Talented German Artist Shares Her Work With Jaensch Immigration Law Firm
Posted: May 8th, 2014 | Author: Peter Jaensch | Filed under: Athlete & Artist Visas, Jaensch Immigration Law Firm | Tags: Artist Visas, German Immigrants | No Comments »EBBA Kaynak, accomplished German sculpture artist, has been creating art based on the theme of “in-between” for years. When our firm helped one of her friends she heard about us and decided to get in touch.
Here below is a short description of her story with images of her work interspersed. Anyone interested can visit her website to learn more.
My life surely has quite a lot do do with the big question, where do I belong to… where is my “Heimat”?
My grandfather was a Sudet German lawyer in Reichenberg, the German part of former Chechoslovakia. After World War II all Germans were thrown out of that country, and my family moved to the soft hilly southwest of Germany. Although the landsape was similar to their beloved former home, the mentality of the Svabians was strange for them. My father, coming from Alsace, the German region of France met my mother in the Black Forest. Their love didn’t last long, so I grew up with my “Sudet German” family.
Growing up I always felt different from the others. In school I studied languages and mastered English, French and Latin. I went on to study Art in the Academy in Stuttgart, and learned Greek as well. During my summers at the academy I would go to Greece. That’s where I came to feel most “at home.”
At the end of my studies I met a Turkish man in Istanbul. We married, I learned the Turkish language, and we built a house in western Turkey. Changing my culture was not complicated for me, even though I was completely veiled.

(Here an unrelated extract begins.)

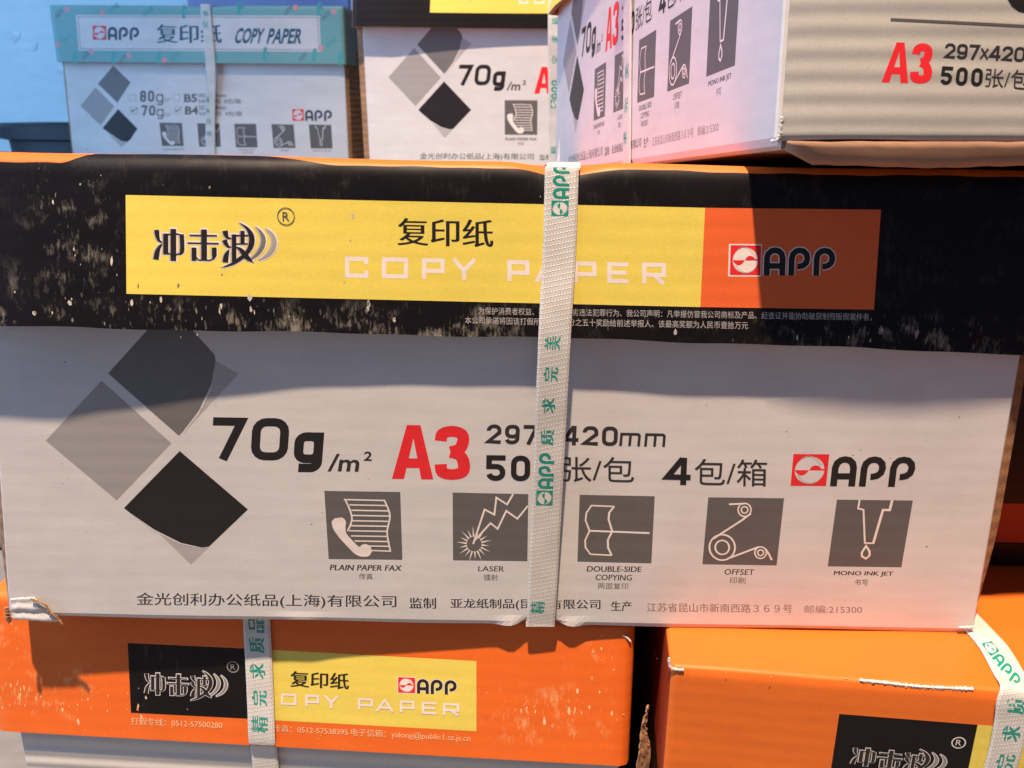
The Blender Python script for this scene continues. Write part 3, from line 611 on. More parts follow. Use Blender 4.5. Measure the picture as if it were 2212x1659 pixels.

I loved my big Turkish family and raised my children there. Unfortunately, it all came to a bitter end.
Coming back to Germany was the beginning of feeling home there for the first time of my life. I bought a house, took care of my mother and children, rented a room in an old factory for atelier and began to work as an artist.
My connection to dance is very important to me. I discovered Salsa when I was 26 on a trip in South America. I got connected with the Salsa movement in Germany and I am still practicing. Most of the movement in my sculptures gets its origin in that rythm and motion.
I started my career as a sculpturor with a chainsaw and natural wood. My firth themes were either spirals or archaic round erotic female objects: Venus and AN-NA.
Later on I began to pose my AN-NAs between two shelves, creating the effect out of a single piece of wood. It was an expression of my situation of being “in between.” Soon I understood this new form as being the synonym for my own life in between all places and cultures. The situation of being “in between” became itself a sculptural body. The fictional walls at the left and at the right became arms and legs of a new art creature. This form changed over time from very abstract to more realistic.
In my hometown I’m now one of the best known artists. I make a living from selling my sculptures and pictures. The last four years I created a new form: the Cherubins on wheels, so described by Ezechiel in the old testament of the Bible. As he describes these angels as having wheels like “chrysolith,” I started making very small silver figures with wheels of chrysolith.